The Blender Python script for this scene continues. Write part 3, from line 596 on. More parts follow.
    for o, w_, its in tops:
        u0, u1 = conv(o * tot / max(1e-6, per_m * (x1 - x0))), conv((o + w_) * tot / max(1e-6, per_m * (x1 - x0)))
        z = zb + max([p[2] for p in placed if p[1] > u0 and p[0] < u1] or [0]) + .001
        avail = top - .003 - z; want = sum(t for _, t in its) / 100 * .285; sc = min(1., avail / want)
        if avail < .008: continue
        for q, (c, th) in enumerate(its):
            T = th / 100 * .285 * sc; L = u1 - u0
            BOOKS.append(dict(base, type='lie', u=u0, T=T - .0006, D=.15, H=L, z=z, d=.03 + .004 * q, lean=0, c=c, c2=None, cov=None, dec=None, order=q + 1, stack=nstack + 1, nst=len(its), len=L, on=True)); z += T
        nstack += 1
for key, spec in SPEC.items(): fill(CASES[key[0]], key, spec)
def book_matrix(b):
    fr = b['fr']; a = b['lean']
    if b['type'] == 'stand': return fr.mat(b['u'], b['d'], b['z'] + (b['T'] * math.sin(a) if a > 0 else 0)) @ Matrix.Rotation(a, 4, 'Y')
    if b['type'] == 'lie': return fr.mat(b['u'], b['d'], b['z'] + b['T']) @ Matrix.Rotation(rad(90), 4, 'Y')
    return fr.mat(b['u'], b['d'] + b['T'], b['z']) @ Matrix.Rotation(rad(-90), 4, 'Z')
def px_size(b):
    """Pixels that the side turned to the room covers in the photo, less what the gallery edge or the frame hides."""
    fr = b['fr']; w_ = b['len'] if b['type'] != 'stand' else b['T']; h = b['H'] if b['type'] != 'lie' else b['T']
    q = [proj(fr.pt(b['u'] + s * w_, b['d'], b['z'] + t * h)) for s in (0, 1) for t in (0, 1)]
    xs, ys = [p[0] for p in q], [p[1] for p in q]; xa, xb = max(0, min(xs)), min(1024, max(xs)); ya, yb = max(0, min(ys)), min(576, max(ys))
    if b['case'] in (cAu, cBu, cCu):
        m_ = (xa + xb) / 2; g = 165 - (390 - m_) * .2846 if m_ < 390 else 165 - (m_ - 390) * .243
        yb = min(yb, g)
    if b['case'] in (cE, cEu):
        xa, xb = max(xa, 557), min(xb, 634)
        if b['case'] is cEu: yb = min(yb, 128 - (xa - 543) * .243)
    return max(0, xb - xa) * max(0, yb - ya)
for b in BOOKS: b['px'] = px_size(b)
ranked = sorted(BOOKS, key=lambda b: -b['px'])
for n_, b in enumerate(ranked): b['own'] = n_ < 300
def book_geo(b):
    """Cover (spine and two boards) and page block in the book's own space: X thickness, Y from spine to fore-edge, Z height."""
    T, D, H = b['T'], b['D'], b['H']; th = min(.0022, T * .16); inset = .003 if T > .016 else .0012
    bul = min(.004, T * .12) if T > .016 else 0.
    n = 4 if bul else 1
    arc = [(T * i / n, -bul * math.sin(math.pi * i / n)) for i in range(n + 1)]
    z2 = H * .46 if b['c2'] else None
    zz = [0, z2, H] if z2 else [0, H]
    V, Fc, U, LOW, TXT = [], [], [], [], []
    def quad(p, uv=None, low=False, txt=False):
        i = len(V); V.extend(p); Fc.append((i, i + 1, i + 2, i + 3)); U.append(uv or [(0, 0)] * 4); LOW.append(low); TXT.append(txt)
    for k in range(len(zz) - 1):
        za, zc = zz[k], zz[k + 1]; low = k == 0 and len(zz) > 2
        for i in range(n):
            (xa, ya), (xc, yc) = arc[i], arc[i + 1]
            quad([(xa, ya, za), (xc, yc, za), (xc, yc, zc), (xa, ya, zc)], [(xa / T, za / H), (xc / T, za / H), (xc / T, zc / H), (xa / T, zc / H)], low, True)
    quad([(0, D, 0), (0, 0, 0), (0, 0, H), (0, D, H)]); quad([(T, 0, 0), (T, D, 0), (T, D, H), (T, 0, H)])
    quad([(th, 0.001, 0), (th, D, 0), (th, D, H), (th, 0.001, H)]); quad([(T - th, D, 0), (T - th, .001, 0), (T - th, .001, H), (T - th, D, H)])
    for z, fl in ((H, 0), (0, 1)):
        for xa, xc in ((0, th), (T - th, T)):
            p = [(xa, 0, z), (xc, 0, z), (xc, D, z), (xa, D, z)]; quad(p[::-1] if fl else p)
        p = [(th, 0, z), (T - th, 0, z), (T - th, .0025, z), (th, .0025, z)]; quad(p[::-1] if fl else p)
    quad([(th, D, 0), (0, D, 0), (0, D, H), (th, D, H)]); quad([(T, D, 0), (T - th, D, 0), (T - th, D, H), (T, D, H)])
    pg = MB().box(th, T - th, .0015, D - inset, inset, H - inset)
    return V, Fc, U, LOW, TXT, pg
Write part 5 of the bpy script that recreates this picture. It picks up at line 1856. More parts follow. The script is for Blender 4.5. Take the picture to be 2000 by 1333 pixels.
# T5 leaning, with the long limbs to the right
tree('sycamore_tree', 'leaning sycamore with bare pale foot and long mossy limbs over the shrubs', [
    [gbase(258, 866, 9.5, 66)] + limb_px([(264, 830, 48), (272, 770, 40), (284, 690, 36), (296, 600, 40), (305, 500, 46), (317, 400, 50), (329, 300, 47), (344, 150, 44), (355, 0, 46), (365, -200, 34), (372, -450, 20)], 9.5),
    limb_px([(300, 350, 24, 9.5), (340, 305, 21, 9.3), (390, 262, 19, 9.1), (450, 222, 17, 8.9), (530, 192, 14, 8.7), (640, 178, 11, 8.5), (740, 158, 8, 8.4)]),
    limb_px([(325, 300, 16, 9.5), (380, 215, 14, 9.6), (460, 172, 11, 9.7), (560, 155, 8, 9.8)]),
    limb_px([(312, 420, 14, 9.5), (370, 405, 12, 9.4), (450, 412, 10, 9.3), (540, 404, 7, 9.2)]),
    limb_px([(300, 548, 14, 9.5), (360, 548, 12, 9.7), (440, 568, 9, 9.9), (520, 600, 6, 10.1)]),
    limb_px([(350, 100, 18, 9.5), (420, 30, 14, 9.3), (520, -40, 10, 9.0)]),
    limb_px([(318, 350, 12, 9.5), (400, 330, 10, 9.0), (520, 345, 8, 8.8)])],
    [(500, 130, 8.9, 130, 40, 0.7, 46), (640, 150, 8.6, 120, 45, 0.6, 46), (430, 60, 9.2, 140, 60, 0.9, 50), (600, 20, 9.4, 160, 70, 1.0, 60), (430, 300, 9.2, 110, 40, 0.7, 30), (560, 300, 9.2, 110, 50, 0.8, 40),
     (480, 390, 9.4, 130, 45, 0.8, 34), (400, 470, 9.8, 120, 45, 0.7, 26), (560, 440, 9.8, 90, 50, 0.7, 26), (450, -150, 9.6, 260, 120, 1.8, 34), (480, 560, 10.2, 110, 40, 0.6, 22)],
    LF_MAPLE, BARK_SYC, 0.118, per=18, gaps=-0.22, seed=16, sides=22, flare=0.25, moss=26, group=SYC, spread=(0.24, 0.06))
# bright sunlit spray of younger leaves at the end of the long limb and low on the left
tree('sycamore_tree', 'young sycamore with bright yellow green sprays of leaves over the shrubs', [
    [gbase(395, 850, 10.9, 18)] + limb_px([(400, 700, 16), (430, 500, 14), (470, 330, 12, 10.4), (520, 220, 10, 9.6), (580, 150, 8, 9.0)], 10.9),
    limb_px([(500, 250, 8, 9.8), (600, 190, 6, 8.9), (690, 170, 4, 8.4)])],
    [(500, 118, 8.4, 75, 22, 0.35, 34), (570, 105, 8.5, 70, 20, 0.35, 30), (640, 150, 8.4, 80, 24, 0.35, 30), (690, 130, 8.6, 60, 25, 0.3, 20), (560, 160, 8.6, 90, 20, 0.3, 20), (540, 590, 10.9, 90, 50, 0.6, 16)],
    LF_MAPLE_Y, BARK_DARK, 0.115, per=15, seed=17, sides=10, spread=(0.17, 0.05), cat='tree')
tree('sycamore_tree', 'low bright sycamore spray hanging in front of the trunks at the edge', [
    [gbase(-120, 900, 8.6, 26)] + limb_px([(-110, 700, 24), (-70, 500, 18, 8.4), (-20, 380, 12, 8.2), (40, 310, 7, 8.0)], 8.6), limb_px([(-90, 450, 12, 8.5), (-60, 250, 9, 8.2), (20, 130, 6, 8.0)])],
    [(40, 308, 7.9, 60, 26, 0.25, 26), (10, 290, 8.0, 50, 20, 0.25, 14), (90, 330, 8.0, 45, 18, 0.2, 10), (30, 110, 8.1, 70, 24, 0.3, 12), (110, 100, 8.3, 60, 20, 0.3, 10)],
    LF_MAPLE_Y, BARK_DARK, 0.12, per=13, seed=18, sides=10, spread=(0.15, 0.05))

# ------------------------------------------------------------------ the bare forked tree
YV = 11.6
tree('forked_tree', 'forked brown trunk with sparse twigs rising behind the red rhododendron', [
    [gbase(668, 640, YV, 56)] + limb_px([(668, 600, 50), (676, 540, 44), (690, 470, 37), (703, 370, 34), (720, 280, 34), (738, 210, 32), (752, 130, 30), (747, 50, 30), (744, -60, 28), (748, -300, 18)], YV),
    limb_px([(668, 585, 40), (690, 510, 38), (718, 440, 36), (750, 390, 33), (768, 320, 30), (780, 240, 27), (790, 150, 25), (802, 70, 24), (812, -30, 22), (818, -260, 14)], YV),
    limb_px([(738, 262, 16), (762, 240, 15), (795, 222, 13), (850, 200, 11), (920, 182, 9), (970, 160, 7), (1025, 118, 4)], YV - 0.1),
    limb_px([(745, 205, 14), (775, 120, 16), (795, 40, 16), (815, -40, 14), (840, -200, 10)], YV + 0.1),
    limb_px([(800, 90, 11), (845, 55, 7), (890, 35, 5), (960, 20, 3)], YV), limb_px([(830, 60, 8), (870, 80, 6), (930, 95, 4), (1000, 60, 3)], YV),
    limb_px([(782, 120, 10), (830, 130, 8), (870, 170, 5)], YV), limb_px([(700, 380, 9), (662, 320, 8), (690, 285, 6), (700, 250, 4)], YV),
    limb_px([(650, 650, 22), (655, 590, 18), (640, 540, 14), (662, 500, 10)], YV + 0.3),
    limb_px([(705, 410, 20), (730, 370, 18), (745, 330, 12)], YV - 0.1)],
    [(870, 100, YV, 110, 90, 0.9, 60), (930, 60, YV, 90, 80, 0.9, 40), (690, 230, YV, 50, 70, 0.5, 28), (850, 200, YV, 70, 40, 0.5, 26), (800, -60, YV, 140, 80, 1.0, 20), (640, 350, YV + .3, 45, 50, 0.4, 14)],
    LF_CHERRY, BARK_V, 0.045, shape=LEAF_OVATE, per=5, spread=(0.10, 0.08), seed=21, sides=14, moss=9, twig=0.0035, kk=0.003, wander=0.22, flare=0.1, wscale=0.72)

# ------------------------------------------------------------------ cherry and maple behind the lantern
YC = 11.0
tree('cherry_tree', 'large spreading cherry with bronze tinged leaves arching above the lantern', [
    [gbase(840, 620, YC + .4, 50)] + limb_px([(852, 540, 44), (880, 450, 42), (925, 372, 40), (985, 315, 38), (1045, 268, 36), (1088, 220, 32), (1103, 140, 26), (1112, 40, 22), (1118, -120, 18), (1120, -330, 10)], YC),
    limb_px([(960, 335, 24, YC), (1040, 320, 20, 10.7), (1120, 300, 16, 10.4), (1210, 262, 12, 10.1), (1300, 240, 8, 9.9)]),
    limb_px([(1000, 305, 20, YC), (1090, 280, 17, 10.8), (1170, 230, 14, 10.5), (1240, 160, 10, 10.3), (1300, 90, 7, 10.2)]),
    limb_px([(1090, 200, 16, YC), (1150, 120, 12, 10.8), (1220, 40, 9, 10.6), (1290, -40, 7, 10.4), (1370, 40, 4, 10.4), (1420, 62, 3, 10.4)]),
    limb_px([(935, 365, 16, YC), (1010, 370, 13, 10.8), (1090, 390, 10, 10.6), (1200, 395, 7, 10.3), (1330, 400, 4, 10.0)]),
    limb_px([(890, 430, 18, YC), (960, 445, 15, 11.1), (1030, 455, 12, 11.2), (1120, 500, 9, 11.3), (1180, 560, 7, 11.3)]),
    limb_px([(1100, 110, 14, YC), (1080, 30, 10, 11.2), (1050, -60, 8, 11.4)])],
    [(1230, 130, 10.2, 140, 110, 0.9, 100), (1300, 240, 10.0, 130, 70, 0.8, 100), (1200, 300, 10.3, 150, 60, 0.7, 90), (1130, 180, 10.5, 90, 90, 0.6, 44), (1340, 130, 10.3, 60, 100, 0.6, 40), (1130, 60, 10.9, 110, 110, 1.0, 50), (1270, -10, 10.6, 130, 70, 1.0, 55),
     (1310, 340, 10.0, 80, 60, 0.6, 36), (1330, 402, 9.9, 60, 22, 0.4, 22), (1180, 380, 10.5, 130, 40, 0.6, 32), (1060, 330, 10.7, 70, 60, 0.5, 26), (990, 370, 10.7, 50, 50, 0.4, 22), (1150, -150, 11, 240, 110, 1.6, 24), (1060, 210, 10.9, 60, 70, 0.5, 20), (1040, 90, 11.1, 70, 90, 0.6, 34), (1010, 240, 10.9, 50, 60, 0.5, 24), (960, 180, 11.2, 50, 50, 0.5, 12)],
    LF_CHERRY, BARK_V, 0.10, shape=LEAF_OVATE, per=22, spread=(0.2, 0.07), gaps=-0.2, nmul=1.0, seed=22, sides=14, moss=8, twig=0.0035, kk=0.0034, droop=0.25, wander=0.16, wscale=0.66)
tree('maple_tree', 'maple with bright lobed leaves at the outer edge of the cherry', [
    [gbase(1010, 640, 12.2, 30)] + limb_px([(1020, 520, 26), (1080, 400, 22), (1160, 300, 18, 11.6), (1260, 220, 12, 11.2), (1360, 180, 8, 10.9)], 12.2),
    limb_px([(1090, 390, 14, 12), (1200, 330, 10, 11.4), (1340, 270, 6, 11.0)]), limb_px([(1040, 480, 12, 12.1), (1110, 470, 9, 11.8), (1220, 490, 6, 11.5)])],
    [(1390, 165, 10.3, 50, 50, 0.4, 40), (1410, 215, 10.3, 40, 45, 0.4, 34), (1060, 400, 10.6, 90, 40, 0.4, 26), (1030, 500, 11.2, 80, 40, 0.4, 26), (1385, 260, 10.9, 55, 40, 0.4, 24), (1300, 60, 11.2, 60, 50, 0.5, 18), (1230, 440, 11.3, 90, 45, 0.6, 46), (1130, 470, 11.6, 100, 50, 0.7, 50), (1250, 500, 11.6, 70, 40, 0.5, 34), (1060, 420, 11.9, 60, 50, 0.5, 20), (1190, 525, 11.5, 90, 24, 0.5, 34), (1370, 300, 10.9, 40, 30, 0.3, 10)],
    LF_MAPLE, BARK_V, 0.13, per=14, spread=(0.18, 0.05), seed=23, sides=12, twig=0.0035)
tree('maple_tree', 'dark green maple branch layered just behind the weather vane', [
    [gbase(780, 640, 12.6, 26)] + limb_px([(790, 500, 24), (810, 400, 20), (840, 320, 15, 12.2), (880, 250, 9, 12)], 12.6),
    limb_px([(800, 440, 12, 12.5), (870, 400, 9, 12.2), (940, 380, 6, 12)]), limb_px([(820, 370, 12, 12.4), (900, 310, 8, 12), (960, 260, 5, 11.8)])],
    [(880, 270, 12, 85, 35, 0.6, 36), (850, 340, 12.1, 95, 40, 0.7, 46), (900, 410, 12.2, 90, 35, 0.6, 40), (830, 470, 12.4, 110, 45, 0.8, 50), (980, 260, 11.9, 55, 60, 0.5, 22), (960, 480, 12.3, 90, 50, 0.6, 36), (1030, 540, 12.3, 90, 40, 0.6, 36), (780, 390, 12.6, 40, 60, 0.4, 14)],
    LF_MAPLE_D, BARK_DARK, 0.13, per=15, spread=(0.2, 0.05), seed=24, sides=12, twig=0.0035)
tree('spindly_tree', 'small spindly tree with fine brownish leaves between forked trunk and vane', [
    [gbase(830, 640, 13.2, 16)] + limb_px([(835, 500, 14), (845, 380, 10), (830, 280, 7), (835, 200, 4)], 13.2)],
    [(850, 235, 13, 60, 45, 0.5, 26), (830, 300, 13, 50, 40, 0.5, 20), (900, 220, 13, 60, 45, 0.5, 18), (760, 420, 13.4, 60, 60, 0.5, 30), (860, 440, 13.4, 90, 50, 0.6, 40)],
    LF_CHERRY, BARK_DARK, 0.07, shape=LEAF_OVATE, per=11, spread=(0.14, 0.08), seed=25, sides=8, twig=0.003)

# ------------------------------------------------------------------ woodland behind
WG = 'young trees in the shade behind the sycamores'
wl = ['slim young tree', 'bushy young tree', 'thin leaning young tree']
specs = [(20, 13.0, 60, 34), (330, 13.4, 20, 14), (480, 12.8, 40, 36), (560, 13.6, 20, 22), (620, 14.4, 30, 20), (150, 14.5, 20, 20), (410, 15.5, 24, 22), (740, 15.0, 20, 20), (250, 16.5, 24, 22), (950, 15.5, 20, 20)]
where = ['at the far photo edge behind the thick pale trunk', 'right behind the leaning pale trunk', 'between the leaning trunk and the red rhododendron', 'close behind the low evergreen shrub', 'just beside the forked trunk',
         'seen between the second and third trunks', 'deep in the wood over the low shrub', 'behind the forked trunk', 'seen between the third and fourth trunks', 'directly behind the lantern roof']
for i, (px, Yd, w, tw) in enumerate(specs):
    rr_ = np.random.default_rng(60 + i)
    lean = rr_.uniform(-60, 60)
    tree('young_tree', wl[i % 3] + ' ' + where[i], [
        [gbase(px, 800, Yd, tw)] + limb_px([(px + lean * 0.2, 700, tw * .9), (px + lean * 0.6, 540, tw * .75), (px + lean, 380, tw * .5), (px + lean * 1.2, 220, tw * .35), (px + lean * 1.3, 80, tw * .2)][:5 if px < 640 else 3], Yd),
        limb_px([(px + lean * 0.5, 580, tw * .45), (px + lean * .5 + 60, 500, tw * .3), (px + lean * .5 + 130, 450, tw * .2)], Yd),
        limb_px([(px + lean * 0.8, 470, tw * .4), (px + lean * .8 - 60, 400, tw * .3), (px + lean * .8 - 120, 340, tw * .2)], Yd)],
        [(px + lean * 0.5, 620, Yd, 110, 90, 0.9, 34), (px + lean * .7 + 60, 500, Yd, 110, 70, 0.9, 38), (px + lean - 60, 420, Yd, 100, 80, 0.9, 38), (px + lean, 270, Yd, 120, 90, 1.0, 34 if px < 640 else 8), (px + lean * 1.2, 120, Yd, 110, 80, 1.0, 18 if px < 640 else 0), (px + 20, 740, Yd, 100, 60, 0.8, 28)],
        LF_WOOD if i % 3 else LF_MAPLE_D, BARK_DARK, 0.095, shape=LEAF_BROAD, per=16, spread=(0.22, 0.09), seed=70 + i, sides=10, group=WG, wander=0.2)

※

● Stated task
Isolate each line of the listing above that includes "this". Copy it.

● Finished exercise
The Blender Python script for this scene continues. Write part 3, from line 596 on. More parts follow.
Write part 5 of the bpy script that recreates this picture. It picks up at line 1856. More parts follow. The script is for Blender 4.5. Take the picture to be 2000 by 1333 pixels.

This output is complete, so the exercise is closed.